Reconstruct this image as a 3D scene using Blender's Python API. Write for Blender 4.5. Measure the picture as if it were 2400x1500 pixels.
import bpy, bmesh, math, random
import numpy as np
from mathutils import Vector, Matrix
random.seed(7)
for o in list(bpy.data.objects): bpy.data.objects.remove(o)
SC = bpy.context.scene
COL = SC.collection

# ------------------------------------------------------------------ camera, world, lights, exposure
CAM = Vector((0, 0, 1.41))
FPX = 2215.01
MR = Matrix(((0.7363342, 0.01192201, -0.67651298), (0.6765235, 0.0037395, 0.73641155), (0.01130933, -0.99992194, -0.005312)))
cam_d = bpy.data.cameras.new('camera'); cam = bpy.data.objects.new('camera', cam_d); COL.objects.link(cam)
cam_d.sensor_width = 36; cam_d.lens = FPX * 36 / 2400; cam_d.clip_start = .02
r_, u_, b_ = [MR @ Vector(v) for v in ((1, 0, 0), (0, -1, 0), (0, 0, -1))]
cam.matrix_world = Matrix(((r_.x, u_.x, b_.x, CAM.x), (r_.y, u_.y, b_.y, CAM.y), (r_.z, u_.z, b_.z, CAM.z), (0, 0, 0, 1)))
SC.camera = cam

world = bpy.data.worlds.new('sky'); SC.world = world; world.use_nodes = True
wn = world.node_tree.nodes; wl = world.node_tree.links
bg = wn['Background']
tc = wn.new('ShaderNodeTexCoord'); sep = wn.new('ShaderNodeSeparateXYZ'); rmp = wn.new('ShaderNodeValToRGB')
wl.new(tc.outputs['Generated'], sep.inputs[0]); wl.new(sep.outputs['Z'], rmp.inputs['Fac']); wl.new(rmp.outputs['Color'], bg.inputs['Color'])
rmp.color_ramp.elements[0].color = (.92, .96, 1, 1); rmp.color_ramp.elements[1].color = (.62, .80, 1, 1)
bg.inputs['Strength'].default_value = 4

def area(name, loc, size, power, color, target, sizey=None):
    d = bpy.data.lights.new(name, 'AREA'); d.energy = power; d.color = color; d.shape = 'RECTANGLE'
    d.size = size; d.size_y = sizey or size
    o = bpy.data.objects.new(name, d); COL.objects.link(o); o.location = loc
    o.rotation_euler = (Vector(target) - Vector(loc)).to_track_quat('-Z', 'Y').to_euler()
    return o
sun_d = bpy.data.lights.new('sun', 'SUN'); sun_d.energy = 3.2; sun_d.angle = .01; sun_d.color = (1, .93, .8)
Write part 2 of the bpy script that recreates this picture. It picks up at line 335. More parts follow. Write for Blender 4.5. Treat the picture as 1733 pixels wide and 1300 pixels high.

**WRITTEN PROBLEM:**
Starting with the first line of the data above, copy each line exactly until you reach the line with "COL = SC.collection"; include that line as well.

**TASK OUTPUT:**
Reconstruct this image as a 3D scene using Blender's Python API. Write for Blender 4.5. Measure the picture as if it were 2400x1500 pixels.
import bpy, bmesh, math, random
import numpy as np
from mathutils import Vector, Matrix
random.seed(7)
for o in list(bpy.data.objects): bpy.data.objects.remove(o)
SC = bpy.context.scene
COL = SC.collection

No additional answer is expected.